El primer largometraje de Óscar Catacora es un manifiesto de rebeldía sublime como pocos. Por lo pronto porque desde el inicio nos obliga a hacer algo que cada vez nos cuesta más a todos en estos tiempos en los que la opinión desinformada es la divisa de cambio: quedarnos callados un rato para entender mejor qué está pasando.
El silencio, por cierto, es crucial tanto dentro de la película como fuera de ella: «Wiñaypacha» apenas tiene diálogos, además de estar rodada íntegramente en aymara y no tener musicalización alguna -cosa que se vuelve sostenible en buena cuenta gracias a un trabajo exquisitamente prolijo de mezcla y posproducción de sonido, vale resaltarlo.
Y aunque escribir y dirigir un largo en aymara es una proeza hasta ahora inédita en un país al que tanto le cuesta verse a sí mismo, esa es la menos obvia de las razones por las que esta cinta es rebelde y valiente. La audacia de «Wiñaypacha» reside en el hecho de que nos compele -desde el inicio- a enfrentarnos a dos temores universales y particularmente estigmatizados en esta época: envejecer y quedarse solo.
Y para ello, el director y guionista puneño no se vale de efectismo sentimental alguno, sino que nos sitúa en un imaginario que al menos desde Lima solemos exotizar o simplemente ignorar por completo. A través de Willka y Phaxsi, una pareja de ancianos del altiplano y los únicos personajes de la historia, Catacora construye un relato dramático esencialmente sencillo que se sostiene en la peripecia -la vieja confiable, según Aristóteles- para atraparnos desde los primeros minutos aunque su lenguaje visual esté más cercano al documental antropológico que a la ficción.
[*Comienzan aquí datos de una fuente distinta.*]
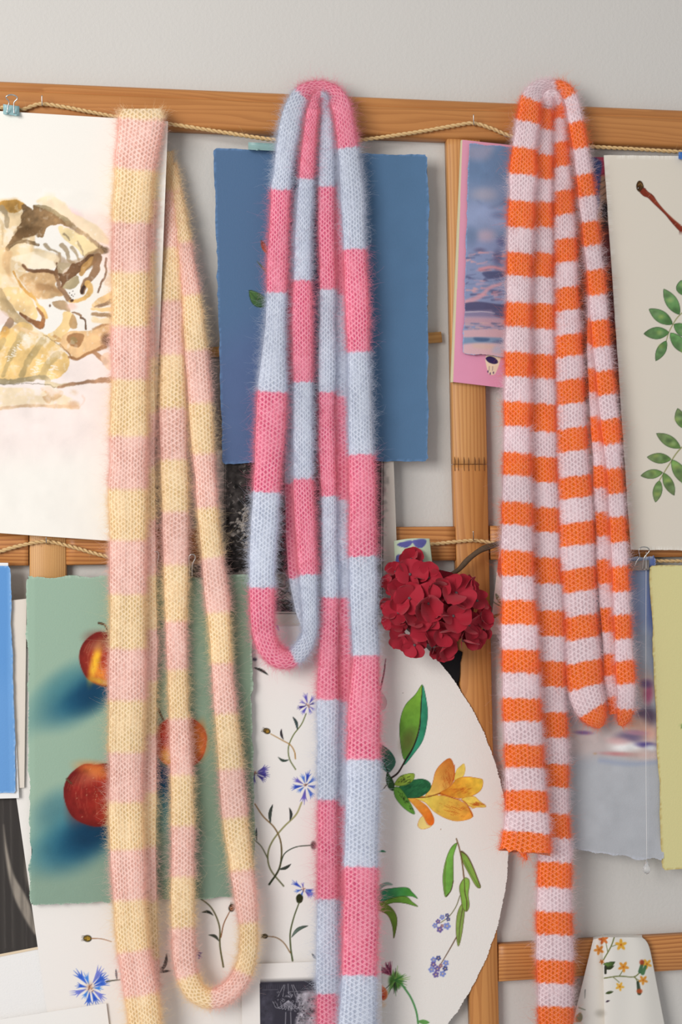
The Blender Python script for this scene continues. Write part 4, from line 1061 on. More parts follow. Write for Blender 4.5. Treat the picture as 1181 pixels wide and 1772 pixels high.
sun.poly(K7((130, 1255), (440, 1270), (440, 1330), (130, 1300)), (196, 146, 160), .9, 4)
for k in range(30):
    y = g.uniform(1295, 1345); x = g.uniform(130, 420)
    sun.stroke(K7((x, y), (x + g.uniform(20, 60), y + g.uniform(-4, 4))), 3, 1.5, [(96, 98, 134), (186, 150, 166), (110, 120, 156), (206, 160, 160)][k % 4], .8, .9)
sun.poly(K7((130, 1345), (440, 1345), (440, 1400), (130, 1395)), (212, 162, 170), .95, 2); sun.poly(K7((130, 1395), (440, 1400), (440, 1440), (130, 1440)), (112, 142, 176), .95, 2)
sun.poly(K7((200, 1395), (300, 1400), (290, 1420), (220, 1420)), (64, 92, 134), .9, 2); sun.blob(*K7((380, 1425))[0], 12, 3.5, (84, 96, 136), .8, .7)
sun.poly(K7((130, 1440), (440, 1445), (440, 1530), (130, 1530)), (222, 172, 176), .95, 3); sun.poly(K7((200, 1440), (330, 1445), (320, 1475), (210, 1465)), (214, 178, 160), .8, 4); sun.poly(K7((350, 1450), (440, 1450), (440, 1500), (330, 1500)), (170, 178, 200), .7, 5)
sun.a = sun.a * .80 + sun.a.mean(-1, keepdims=True) * .14 + np.array([216, 208, 220]) * .06
def d_sun(px, py): return 0.0425 + 0.003 * np.clip((px - 800) / 40, 0, 1) ** .5 - 0.001 * np.sin((py - 250) / 110.0)
tag(sheet('sunset_card', [(813, 248), (935, 258), (930, 622), (802, 612)], d_sun, M_ROUGHPAPER, (120, 140, 176), sun, 3.5,
          [(800, 900, 1.5)], [(248, 618, 1.5)], 1.1, 95, 0.0014, (150, 176, 216)),
    'torn-edged card painted with a blue and pink sunset over water', 'painting')
sun = None

# ---- cloud painting and yellow sheet at lower right
cld = Canvas(955, 960, 1165, 1510, (172, 178, 188), 1.2, 44)
K6 = conv(960, 930, 4.543)
cld.poly([(955, 960), (1165, 960), (1165, 1100), (955, 1120)], (124, 142, 178), .75, 30, .05)
cld.poly([(1125, 960), (1165, 960), (1165, 1190), (1128, 1160)], (84, 102, 160), .8, 8, .05)
cld.poly([(955, 1100), (1130, 1090), (1130, 1190), (955, 1200)], (160, 168, 180), .7, 20, .05)
cld.poly([(955, 1260), (1165, 1245), (1165, 1300), (955, 1310)], (206, 186, 180), .75, 18, .05)
for x, y, rx, ry, c, al in ((720, 1190, 14, 26, (206, 170, 160), .9), (740, 1230, 7, 16, (186, 96, 132), .9), (725, 1150, 10, 7, (106, 84, 130), .8), (740, 1410, 13, 16, (88, 72, 92), .95), (700, 1390, 13, 7, (110, 90, 110), .8),
                            (640, 1470, 22, 12, (222, 180, 160), .9), (730, 1540, 16, 12, (224, 172, 152), .9), (600, 1570, 22, 9, (112, 98, 128), .9), (230, 1535, 14, 3.2, (122, 90, 140), .85), (650, 1535, 18, 4, (190, 140, 160), .8),
                            (550, 1650, 22, 9, (236, 234, 232), .95), (600, 1660, 16, 8, (232, 232, 232), .9), (720, 1630, 16, 4.5, (84, 74, 136), .9), (760, 1655, 9, 5, (220, 222, 228), .9),
                            (500, 1600, 18, 6, (214, 170, 170), .7), (540, 1705, 34, 3.5, (206, 120, 120), .8), (700, 1720, 30, 9, (216, 184, 172), .8), (320, 1700, 3, 2, (190, 150, 110), .6)):
    cld.blob(*K6((x, y))[0], rx, ry, c, al, .75, .05, .08)
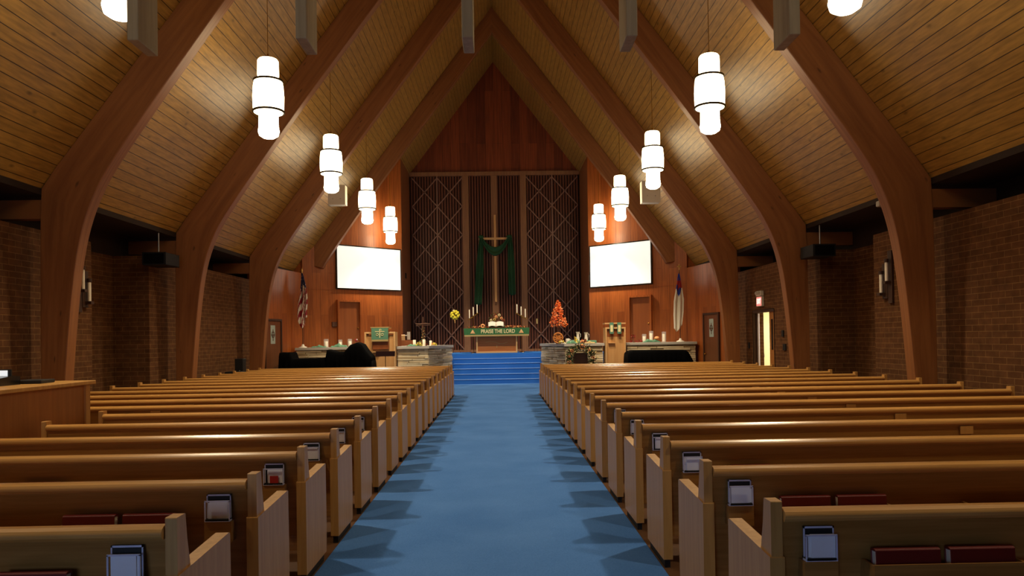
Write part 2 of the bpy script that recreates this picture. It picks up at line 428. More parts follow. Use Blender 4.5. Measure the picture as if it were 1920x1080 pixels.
# platform
struct(MB().box(-6.9, 6.9, 27.9, 31.2, 0, LEVEL).prism([(-6.5, 25.75), (-2.35, 25.75), (-1.75, 27.0), (-1.75, 27.9), (-6.5, 27.9)], 'z', 0, LEVEL).prism([(6.5, 25.75), (2.35, 25.75), (1.75, 27.0), (1.75, 27.9), (6.5, 27.9)], 'z', 0, LEVEL).obj('floor_chancel', M['carpet_step']))
st = thing('chancel_steps', 'wide flight of bright blue carpeted steps rising to the altar', 'steps', (0, 26.4, 0))
rh = LEVEL/6
for k in range(5):
    MB().box(-1.60, 1.60, .3*k, 1.5, rh*k + (.014 if k == 0 else 0), rh*(k+1)-.012).obj('step', M['carpet_step'], st)
    MB().box(-1.60, 1.60, .3*k-.012, .3*k+.035, rh*(k+1)-.012, rh*(k+1)).box(-1.60, 1.60, .3*k+.035, 1.5, rh*(k+1)-.012, rh*(k+1)-.0005, 1).obj('nosing', [M['nosing'], M['carpet_step']], st)

# ---------------------------------------------------------------- arches
PAIRS = [((6.66, 0), (6.96, 0)), ((6.60, .9), (6.96, .9)), ((6.52, 1.91), (6.96, 1.9)), ((6.43, 2.73), (6.95, 2.9)), ((6.335, 3.27), (6.945, 3.55)),
         ((6.20, 3.72), (6.925, 4.02)), ((6.00, 4.16), (6.72, roof(6.72))), ((5.70, 4.64), (6.32, roof(6.32))), ((5.20, 5.36), (5.76, roof(5.76))),
         ((4.66, 6.12), (5.16, roof(5.16))), ((4.0, 7.03), (4.5, roof(4.5))), ((2.0, 9.69), (2.4, roof(2.4))), ((0, 12.33), (0, APEX))]
def cr(p0, p1, p2, p3, t):
    return tuple(.5*((2*b_) + (-a+c)*t + (2*a-5*b_+4*c-d)*t*t + (-a+3*b_-3*c+d)*t**3) for a, b_, c, d in zip(p0, p1, p2, p3))
def smooth_pairs():
    out = []
    n = len(PAIRS)
    for i in range(n-1):
        for q in range(3):
            t = q/3; r = []
            ins = [PAIRS[max(0, min(n-1, i+k))][0] for k in (-1, 0, 1, 2)]
            r.append(cr(*ins, t) if i > 0 and i < n-3 else tuple(a+(b_-a)*t for a, b_ in zip(ins[1], ins[2])))
            o1, o2 = PAIRS[i][1], PAIRS[i+1][1]; r.append(tuple(a+(b_-a)*t for a, b_ in zip(o1, o2)))
            out.append(r)
    out.append([PAIRS[-1][0], PAIRS[-1][1]])
    return out
SPR = smooth_pairs()
def arch(y, th=.24, off=0, strut=True):
    full = [((-a[0], a[1]), (-b_[0], b_[1])) for a, b_ in SPR] + [(a, b_) for a, b_ in reversed(SPR[:-1])]
    vs = []; fs = []; uv = []; u = off
    for i, (a, b_) in enumerate(full):
        if i: u += math.dist(full[i-1][0], a)*.5 + math.dist(full[i-1][1], b_)*.5
        for (p, yy, vv) in ((a, 0, 0), (b_, 0, .55), (b_, th, .55), (a, th, .8)):
            vs.append((p[0], yy, p[1]-.002)); uv.append((u, vv + off))
    n = len(full)
    for i in range(n-1):
        for k in range(4):
            k2 = (k+1) % 4; fs.append((i*4+k, (i+1)*4+k, (i+1)*4+k2, i*4+k2))
    fs.append((3, 2, 1, 0)); fs.append(tuple((n-1)*4+k for k in range(4)))
    mb = MB(); mb.add(vs, fs); mb.uv = uv
    return mb
names = ['great laminated timber arch closest to the camera, with pendants hanging beyond', 'second laminated timber arch, its right leg beside the open exit door',
         'third laminated timber arch, standing before the flags', 'last laminated timber arch, its legs ending on the screen walls']
for k, y in enumerate(ARCH_Y):
    t = thing('timber_arch', names[k], 'arch', (0, y, 0), group='laminated timber arches')
    if k < 3:
        a = arch(y, off=k*13.7).obj('rib', M['glulam'], t, bevel=.012)
        for s in (-1, 1):
            x0, x1 = sorted((s*6.93, s*7.97)); MB().box(x0, x1, .02, .22, 3.56, 3.85).obj('strut', M['glulam'], t)
    else:
        # only the part in front of the splayed walls
        keep = [pr for pr in SPR if pr[0][0] <= 6.05]
        for s in (-1, 1):
            m2 = MB(); vs = []; fs = []; uv = []; u = 3
            for i, (a_, b_) in enumerate(keep):
                if i: u += math.dist(keep[i-1][0], a_)
                for (p, yy, vv) in ((a_, 0, 0), (b_, 0, .55), (b_, .24, .55), (a_, .24, .8)):
                    vs.append((s*p[0], yy, p[1]-.002)); uv.append((u, vv+2.2))
            n = len(keep)
            for i in range(n-1):
                for q in range(4):
                    q2 = (q+1) % 4; fs.append((i*4+q, (i+1)*4+q, (i+1)*4+q2, i*4+q2))
            fs.append((3, 2, 1, 0)); fs.append(tuple((n-1)*4+q for q in range(4)))
            m2.add(vs, fs); m2.uv = uv; m2.obj('rib', M['glulam'], t, bevel=.012)

# ---------------------------------------------------------------- pendants
def make_lamp():
    t = thing('pendant_lamp', 'x', 'lamp')
    # origin = bottom of lamp
    MB().lathe([(.006, 1.36), (.006, roof(3.81)-5.1+.02)], seg=6).obj('cord', M['brass'], t)
    MB().lathe([(.03, 1.355), (.03, 1.42), (.008, 1.46)], seg=10).obj('cap', M['brass'], t)
    MB().lathe([(.02, 1.36), (.155, 1.36), (.175, 1.33), (.18, 1.1), (.17, .99)], seg=24, caps=False).obj('upper_shade', M['lamp'], t)
    MB().lathe([(.17, .995), (.235, .99), (.25, .9), (.262, .72), (.255, .5), (.24, .44), (.17, .43)], seg=24, caps=False).obj('middle_shade', M['lamp'], t)
    MB().lathe([(.16, .45), (.165, .2), (.178, .12), (.16, .05), (.1, .01), (.01, 0)], seg=24, caps=False).obj('lower_globe', M['lamp_low'], t)
    for z, r in ((.46, .256), (.985, .240)):
        rr = MB(); rr.lathe([(r-.01, z-.016), (r+.012, z-.016), (r+.012, z+.016), (r-.01, z+.016), (r-.01, z-.016)], seg=24, caps=False)
        rr.obj('ring', M['bronze'], t)
    MB().lathe([(.05, roof(3.81)-5.1+.03), (.05, roof(3.81)-5.1-.03)], seg=12).obj('ceiling_rose', M['brass'], t)
    return t
lamp0 = make_lamp()
where = ['hanging above the pews at the very top edge', 'the largest one seen whole, above the pews', 'the second seen whole, partly covering the pale wall box',
         'the third seen whole, above the white screen', 'the smallest and farthest, beside the chancel recess', 'overhead of the first pews, outside the photo']
for k in (0, 1, 2, 3, 4, -1):
    for s, nm in ((-1, 'left'), (1, 'right')):
        o = lamp0 if (k == 0 and s < 0) else copy_tree(lamp0)
        o.location = (s*3.81, 8.06+4.8*k, 5.1)
        if k == 0: o.location.x = s*3.93
        tag(o, 'lit tiered pendant, %s side, %s' % (nm, where[k]), 'lamp', 'lit pendant lamps in two rows')
        # the bulbs' light
        for z, w, sz in ((-.12, 46, .11),):
            ld = bpy.data.lights.new('bulb', 'SPOT'); ld.energy = w*(12 if k >= 0 else 5); ld.color = (1, .82, .56); ld.shadow_soft_size = sz
            ld.spot_size = math.radians(128); ld.spot_blend = .8
            lo = bpy.data.objects.new('bulb', ld); COL.objects.link(lo); lo.location = (s*3.81, 8.06+4.8*k, 5.1+z)

# hanging grey timbers near the camera
HZ = 7.0
for k, (px, py, sd) in enumerate(((268, 83, -1), (575, 80, -1), (878, 80, 0), (1178, 76, 1), (1475, 70, 1))):
    c = P(px, py, HZ)
    z0 = 4.36; mb = MB(); x = c.x
    ztop = roof(abs(x)+.08)+.0
    mb.box(x-.052, x+.052, HZ-.2, HZ+.2, z0, ztop)
    o = mb.obj('hanging_timber', M['grey_wood'], bevel=.01)
    lb = ['square grey timber hanging from the roof beside the topmost left pendant', 'grey hanging timber between the two left rows of rafters, second from the left',
          'middle one of the five grey hanging timbers, below the roof ridge', 'grey hanging timber right of the ridge, second from the right', 'rightmost of the five grey hanging timbers, against the right arch'][k]
    tag(o, lb, 'timber', 'grey timbers hanging from the roof')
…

En el plano argumental, los dos viejitos que viven en el campo y hacen frente juntos a los embates de la edad, el frío y el olvido, podrían ser los ingredientes perfectos para una película complaciente, paternalista, reduccionista o todas las anteriores. Pero Catacora resiste a tales imposiciones normalmente dictadas desde Hollywood o -peor aún- alguna agencia de marketing y relaciones públicas en Lima. El registro paciente de prolongados planos con la cámara estática tanto en interiores como en exteriores es un recurso que facilita la inmersión del espectador en la cotidianidad de los protagonistas. Sus silencios, discrepancias, alegrías y temores se nos revelan al mismo ritmo en el que discurren sus vidas.
Sin poner la pata en alto, pero bien plantado en sus trece, el director autodidacta de 30 años se la ha jugado por hacer ese cine peruano que no distingue a la audiencia de Lima de la del resto del territorio nacional. Que no categoriza como si la geografía, el idioma o los rasgos fenotípicos nos hicieran seres que viven, sienten, sufren, aman y mueren de maneras distintas. Y lo logra. Lo ha dicho en más de una entrevista, pero su mejor argumento es su propia obra. «Wiñaypacha» es un testimonio de resistencia al prejuicio, a la adversidad y al lugar común. Y que el boca a boca de la gente haya logrado que al momento de escribir estas líneas siga en cartelera no solo en la capital es prueba de ello.
Mucho se ha hablado del silencio que reina en las salas de cine en las que se proyecta «Wiñaypacha» una vez que esta termina. Algunos lo atribuyen al dramatismo intenso de las escenas finales, otros a la reflexión que la película suscita en torno a temas gravitantes a esta como la pobreza, la precariedad y el abandono de la tercera edad. Y aunque todo eso es cierto, creo que la razón por la que tantos nos quedamos sin nada que decir incluso muchas horas después de ver la película es porque experimentamos gratitud. Esa mezcla de desconcierto, paz y deslumbramiento a la que parece que estamos cada vez menos acostumbrados cuando vamos al cine. Gracias por todo, Óscar Catacora.